## Start
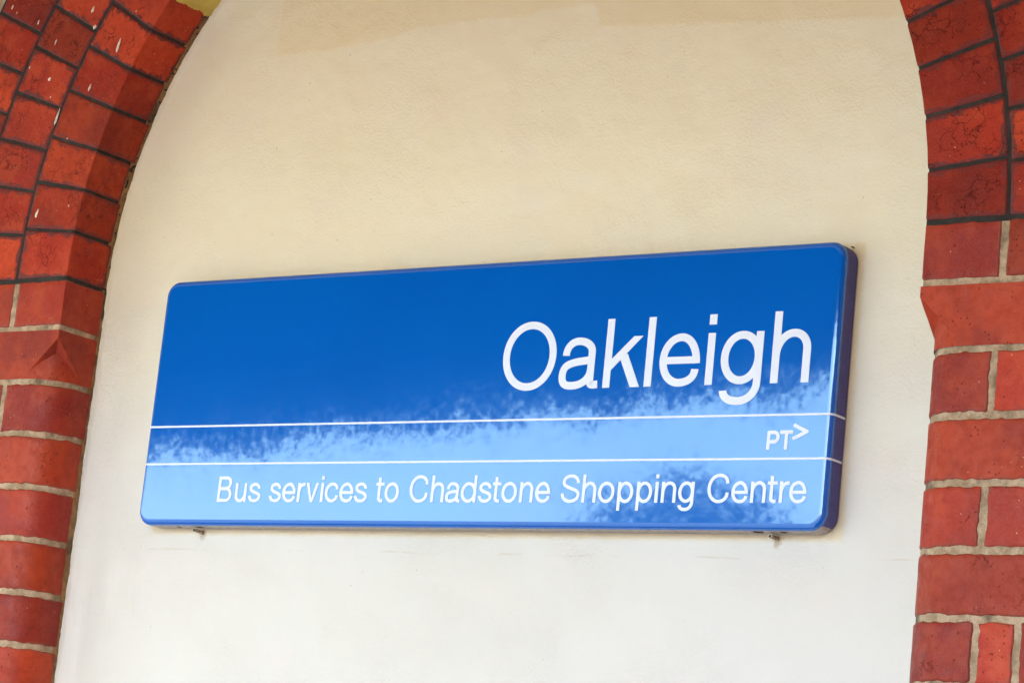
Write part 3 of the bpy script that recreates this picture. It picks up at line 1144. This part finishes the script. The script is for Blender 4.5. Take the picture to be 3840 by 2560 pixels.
def bolt(x, z_, r, reach, drop):
    mb = MB()
    tube(mb, (x, 0.004, z_), (x - 0.001, -reach, z_ + drop), r, r * 0.95)
    tube(mb, (x, -0.0005, z_), (x, -0.004, z_), r * 1.25, r * 1.15)
    tube(mb, (x - 0.001, -reach + 0.001, z_ + drop), (x - 0.001, -reach - 0.0015, z_ + drop), r * 1.12, r * 1.1)
    tube(mb, (x - 0.001, -reach - 0.0012, z_ + drop), (x - 0.001, -reach - 0.0020, z_ + drop), r * 0.7, r * 0.7, 1)
    return mb.build('fixing_bolt', [M_SCREW, M_HOLE], sign)


bolt(0.1035, -0.0062, 0.0026, 0.019, 0.0012)
bolt(1.1572, -0.0058, 0.0028, 0.017, 0.001)
bolt(1.2405, 0.4002, 0.0010, 0.004, 0.0)
for (x, y, r) in ((0.0705, -0.021, 0.0042), (0.114, -0.020, 0.006), (1.139, -0.022, 0.008), (1.179, -0.021, 0.0052)):
    mb = MB()
    V = [(x + r * math.cos(2 * math.pi * i / 16), y + r * 0.8 * math.sin(2 * math.pi * i / 16), -0.0006) for i in range(16)]
    mb.add(V + [(a, b, 0.0002) for a, b, c in V], [tuple(range(16))] + [(i, 16 + i, 16 + (i + 1) % 16, (i + 1) % 16) for i in range(16)], 0, False)
    mb.build('drain_hole', M_HOLE, sign)

# ------------------------------------------------------------------ what stands in front: paving, veranda, trees (they light and mirror)
mb = MB()
mb.grid(lambda x, y: (x, y, GROUND), lin(-150, 150, 12), lin(-200, 60, 12), 0, False, False)
tag(mb.build('ground', M_PAVE), kind='structure')

ver = empty('veranda_roof', (0, 0, 0))
tag(ver, 'cream lined veranda roof sloping out over the archway', 'veranda')
EDGE_Z, WALL_Z = 0.95, 1.66


def edge_y(x):
    return -3.43 + 0.25 * (x + 0.69)


x0, x1 = -7.5, 6.2
INNER = 0.58                                      # the inner half of the ceiling is painted cream, the outer half is dark boards


def ceil_pt(x, f):
    y0 = -DEPTH - 0.02
    return (x, y0 + (edge_y(x) - y0) * f, WALL_Z + (EDGE_Z - WALL_Z) * f)


for nm, mat, f0, f1 in (('ceiling', M_CEIL, 0.0, INNER), ('eaves_boards', M_FASC, INNER, 1.0)):
    mb = MB()
    low = [ceil_pt(x0, f0), ceil_pt(x1, f0), ceil_pt(x1, f1), ceil_pt(x0, f1)]
    hi = [(x, y, z_ + 0.10) for x, y, z_ in low]
    mb.add(low + hi, [(0, 1, 2, 3), (7, 6, 5, 4), (0, 4, 5, 1), (1, 5, 6, 2), (2, 6, 7, 3), (3, 7, 4, 0)], 0, False)
    mb.build(nm, mat, ver)
mb = MB()
mb.add([(x0, edge_y(x0) - 0.002, EDGE_Z), (x1, edge_y(x1) - 0.002, EDGE_Z), (x1, edge_y(x1) - 0.03, EDGE_Z), (x0, edge_y(x0) - 0.03, EDGE_Z)] +
       [(x0, edge_y(x0) - 0.002, EDGE_Z + 0.2), (x1, edge_y(x1) - 0.002, EDGE_Z + 0.2), (x1, edge_y(x1) - 0.03, EDGE_Z + 0.2), (x0, edge_y(x0) - 0.03, EDGE_Z + 0.2)],
       [(3, 2, 1, 0), (4, 5, 6, 7), (0, 1, 5, 4), (2, 3, 7, 6), (1, 2, 6, 5), (3, 0, 4, 7)], 0, False)
mb.build('fascia', M_FASC, ver)
for px in (-7.2, 5.9):
    mb = MB()
    py = edge_y(px) + 0.12
    tube(mb, (px, py, GROUND), (px, py, EDGE_Z + 0.02), 0.06, 0.05)
    mb.build('post', M_FASC, ver)


blocker = empty('light_blocking_wall', (0, 0, 0))  # out-of-view wall, added to cut light from the right off the left reveal
tag(blocker, 'unseen brick wall added beside the veranda to block light from the right', 'wall')
mb = MB()
mb.box(3.75, 4.0, -5.8, -DEPTH - 0.01, GROUND, 1.0)
mb.build('brickwork', M_PIER, blocker)
mb = MB()
mb.box(3.72, 4.03, -5.83, -DEPTH - 0.01, 1.0, 1.07)
mb.build('coping', M_SAND, blocker)


def tree(x, y, h, cr, leaves, seed, label):
    rnd = random.Random(seed)
    t = empty('tree', (x, y, GROUND))
    tag(t, label, 'tree')
    mb = MB()
    tube(mb, (0, 0, 0), (0.05, 0, h * 0.5), 0.11, 0.08)
    for i in range(5):
        a = i * 1.256 + rnd.random()
        tube(mb, (0.04, 0, h * 0.42), (math.cos(a) * cr * 0.6, math.sin(a) * cr * 0.6, h * 0.78), 0.05, 0.015)
    mb.build('trunk', M_BARK, t)
    mb = MB()
    for i in range(leaves):
        while True:
            v = Vector((rnd.uniform(-1, 1), rnd.uniform(-1, 1), rnd.uniform(-1, 1)))
            if 0.2 < v.length < 1:
                break
        if v.length > 0.8 and noise.noise(v * 2.2 + Vector((seed, 0, 0))) < -0.05:
            continue
        c = Vector((v.x * cr, v.y * cr, h * 0.68 + v.z * h * 0.32))
        d = Vector((rnd.gauss(0, 1), rnd.gauss(0, 1), rnd.gauss(0, 1))).normalized()
        e = d.orthogonal().normalized()
        sz = rnd.uniform(0.07, 0.13)
        mb.add([c - d * sz, c + e * sz * 0.5, c + d * sz, c - e * sz * 0.5], [(0, 1, 2, 3)], 0, False)
    mb.build('crown', M_LEAF, t)


tree(-8.6, -15.3, 4.95, 1.3, 15000, 3, 'bushy grey green tree across the paving, facing the archway')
## End
▸ What is being asked: Omitting all images, print the listing exactly.

▸ Complete response:
Write part 3 of the bpy script that recreates this picture. It picks up at line 1144. This part finishes the script. The script is for Blender 4.5. Take the picture to be 3840 by 2560 pixels.
def bolt(x, z_, r, reach, drop):
    mb = MB()
    tube(mb, (x, 0.004, z_), (x - 0.001, -reach, z_ + drop), r, r * 0.95)
    tube(mb, (x, -0.0005, z_), (x, -0.004, z_), r * 1.25, r * 1.15)
    tube(mb, (x - 0.001, -reach + 0.001, z_ + drop), (x - 0.001, -reach - 0.0015, z_ + drop), r * 1.12, r * 1.1)
    tube(mb, (x - 0.001, -reach - 0.0012, z_ + drop), (x - 0.001, -reach - 0.0020, z_ + drop), r * 0.7, r * 0.7, 1)
    return mb.build('fixing_bolt', [M_SCREW, M_HOLE], sign)


bolt(0.1035, -0.0062, 0.0026, 0.019, 0.0012)
bolt(1.1572, -0.0058, 0.0028, 0.017, 0.001)
bolt(1.2405, 0.4002, 0.0010, 0.004, 0.0)
for (x, y, r) in ((0.0705, -0.021, 0.0042), (0.114, -0.020, 0.006), (1.139, -0.022, 0.008), (1.179, -0.021, 0.0052)):
    mb = MB()
    V = [(x + r * math.cos(2 * math.pi * i / 16), y + r * 0.8 * math.sin(2 * math.pi * i / 16), -0.0006) for i in range(16)]
    mb.add(V + [(a, b, 0.0002) for a, b, c in V], [tuple(range(16))] + [(i, 16 + i, 16 + (i + 1) % 16, (i + 1) % 16) for i in range(16)], 0, False)
    mb.build('drain_hole', M_HOLE, sign)

# ------------------------------------------------------------------ what stands in front: paving, veranda, trees (they light and mirror)
mb = MB()
mb.grid(lambda x, y: (x, y, GROUND), lin(-150, 150, 12), lin(-200, 60, 12), 0, False, False)
tag(mb.build('ground', M_PAVE), kind='structure')

ver = empty('veranda_roof', (0, 0, 0))
tag(ver, 'cream lined veranda roof sloping out over the archway', 'veranda')
EDGE_Z, WALL_Z = 0.95, 1.66


def edge_y(x):
    return -3.43 + 0.25 * (x + 0.69)


x0, x1 = -7.5, 6.2
INNER = 0.58                                      # the inner half of the ceiling is painted cream, the outer half is dark boards


def ceil_pt(x, f):
    y0 = -DEPTH - 0.02
    return (x, y0 + (edge_y(x) - y0) * f, WALL_Z + (EDGE_Z - WALL_Z) * f)


for nm, mat, f0, f1 in (('ceiling', M_CEIL, 0.0, INNER), ('eaves_boards', M_FASC, INNER, 1.0)):
    mb = MB()
    low = [ceil_pt(x0, f0), ceil_pt(x1, f0), ceil_pt(x1, f1), ceil_pt(x0, f1)]
    hi = [(x, y, z_ + 0.10) for x, y, z_ in low]
    mb.add(low + hi, [(0, 1, 2, 3), (7, 6, 5, 4), (0, 4, 5, 1), (1, 5, 6, 2), (2, 6, 7, 3), (3, 7, 4, 0)], 0, False)
    mb.build(nm, mat, ver)
mb = MB()
mb.add([(x0, edge_y(x0) - 0.002, EDGE_Z), (x1, edge_y(x1) - 0.002, EDGE_Z), (x1, edge_y(x1) - 0.03, EDGE_Z), (x0, edge_y(x0) - 0.03, EDGE_Z)] +
       [(x0, edge_y(x0) - 0.002, EDGE_Z + 0.2), (x1, edge_y(x1) - 0.002, EDGE_Z + 0.2), (x1, edge_y(x1) - 0.03, EDGE_Z + 0.2), (x0, edge_y(x0) - 0.03, EDGE_Z + 0.2)],
       [(3, 2, 1, 0), (4, 5, 6, 7), (0, 1, 5, 4), (2, 3, 7, 6), (1, 2, 6, 5), (3, 0, 4, 7)], 0, False)
mb.build('fascia', M_FASC, ver)
for px in (-7.2, 5.9):
    mb = MB()
    py = edge_y(px) + 0.12
    tube(mb, (px, py, GROUND), (px, py, EDGE_Z + 0.02), 0.06, 0.05)
    mb.build('post', M_FASC, ver)


blocker = empty('light_blocking_wall', (0, 0, 0))  # out-of-view wall, added to cut light from the right off the left reveal
tag(blocker, 'unseen brick wall added beside the veranda to block light from the right', 'wall')
mb = MB()
mb.box(3.75, 4.0, -5.8, -DEPTH - 0.01, GROUND, 1.0)
mb.build('brickwork', M_PIER, blocker)
mb = MB()
mb.box(3.72, 4.03, -5.83, -DEPTH - 0.01, 1.0, 1.07)
mb.build('coping', M_SAND, blocker)


def tree(x, y, h, cr, leaves, seed, label):
    rnd = random.Random(seed)
    t = empty('tree', (x, y, GROUND))
    tag(t, label, 'tree')
    mb = MB()
    tube(mb, (0, 0, 0), (0.05, 0, h * 0.5), 0.11, 0.08)
    for i in range(5):
        a = i * 1.256 + rnd.random()
        tube(mb, (0.04, 0, h * 0.42), (math.cos(a) * cr * 0.6, math.sin(a) * cr * 0.6, h * 0.78), 0.05, 0.015)
    mb.build('trunk', M_BARK, t)
    mb = MB()
    for i in range(leaves):
        while True:
            v = Vector((rnd.uniform(-1, 1), rnd.uniform(-1, 1), rnd.uniform(-1, 1)))
            if 0.2 < v.length < 1:
                break
        if v.length > 0.8 and noise.noise(v * 2.2 + Vector((seed, 0, 0))) < -0.05:
            continue
        c = Vector((v.x * cr, v.y * cr, h * 0.68 + v.z * h * 0.32))
        d = Vector((rnd.gauss(0, 1), rnd.gauss(0, 1), rnd.gauss(0, 1))).normalized()
        e = d.orthogonal().normalized()
        sz = rnd.uniform(0.07, 0.13)
        mb.add([c - d * sz, c + e * sz * 0.5, c + d * sz, c - e * sz * 0.5], [(0, 1, 2, 3)], 0, False)
    mb.build('crown', M_LEAF, t)


tree(-8.6, -15.3, 4.95, 1.3, 15000, 3, 'bushy grey green tree across the paving, facing the archway')